PDA

Orijinalini görmek için tıklayınız : bir dussem sende kor kuyularima


kAcAhK
07-18-2008, 13:05
Balmumundan yapılmış gülüşlerimi, maskeleyip yüzümün serlevhasına, aklımın arka odalarında ağırlıyorum hala hasreti. Efkarım, sitemkar hallerime. Yine mi aynı hasretin kelamı edilecek bu hafsalada. Kaç demdir ne sözlerle meşkediyorum sitayişini bilsen. Mürekkebini silip serçe parmağımla, tekrar tekrar yazıyorum seni gönlümün aharlı sayfalarına. Kullanılamayıp, atılacağı güne kadar, mühreler sürüp parlatacağım, sözlerimin altın varaklarını.
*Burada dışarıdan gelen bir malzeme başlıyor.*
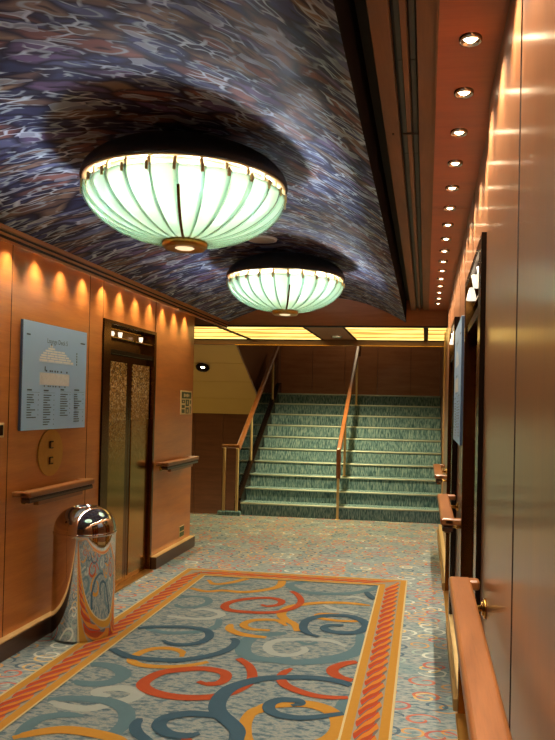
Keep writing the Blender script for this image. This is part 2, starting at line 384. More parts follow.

Tam bu esnada radyoda bir ses:

Karadır kaşların ferman yazdırır.
Bu aşk beni diyar diyar gezdirir.
Lokman hekim gelse yârem azdırır.
Yâremi sarmaya yar kendi gelsin.

Nazlı yarim. Hayalin karşımda durur da, gelmez yanıma. Ötede söyleşir, tek kelam etmez. Telvesi çöker avurtlarıma, muhayyel söyleyişimin ikram edilmiş yegâne kahvesinin de. Acı ve koyu bir intizarın harabesinde yok olmayı bekleyen kırık fincanlara dönerim. Ne kırk yıllık hatrım, ne bahanem kalır seninle sohbete. Hatırdan silinirim, ne kadar ayan etsem de kendimi. Unutulmuşluğumun gölgesi de olmaz. Ki karanlıklardayım.

Ve bir türkü daha tutturur radyoda âşık:

Ey sevdiğim sana şikayetim var
Ne sevdiğin belli ne sevmediğin
Ben de bir insanım bir de canım var
Ne sevdiğin belli ne sevmediğin.

Akarsuyum. Viran oldu bahtım. Papatya fallarının insafına kalmışsa sevmelerinin ihtimali, muhtemel ki ölüm yaraşır aşkıma. Lakin aşk, âşık ölse de ölmezmiş. Nere gitsem, nereye götürsem tecrit edip hâtırımdan seni, dönüp dolaşıp geldiğim yer, başladığım yerin bir kerte üstü. Bir düşsem senden, içimin kör kuyularına. Kaybolsam yâr, ta ki aramayamayana kadar seni.. Ama..

Bilirim yâr, düşeceksem, düştüğüm yer yine sensin. İçime düştüğün an’a selam olsun. Yâr’im..yar’ım.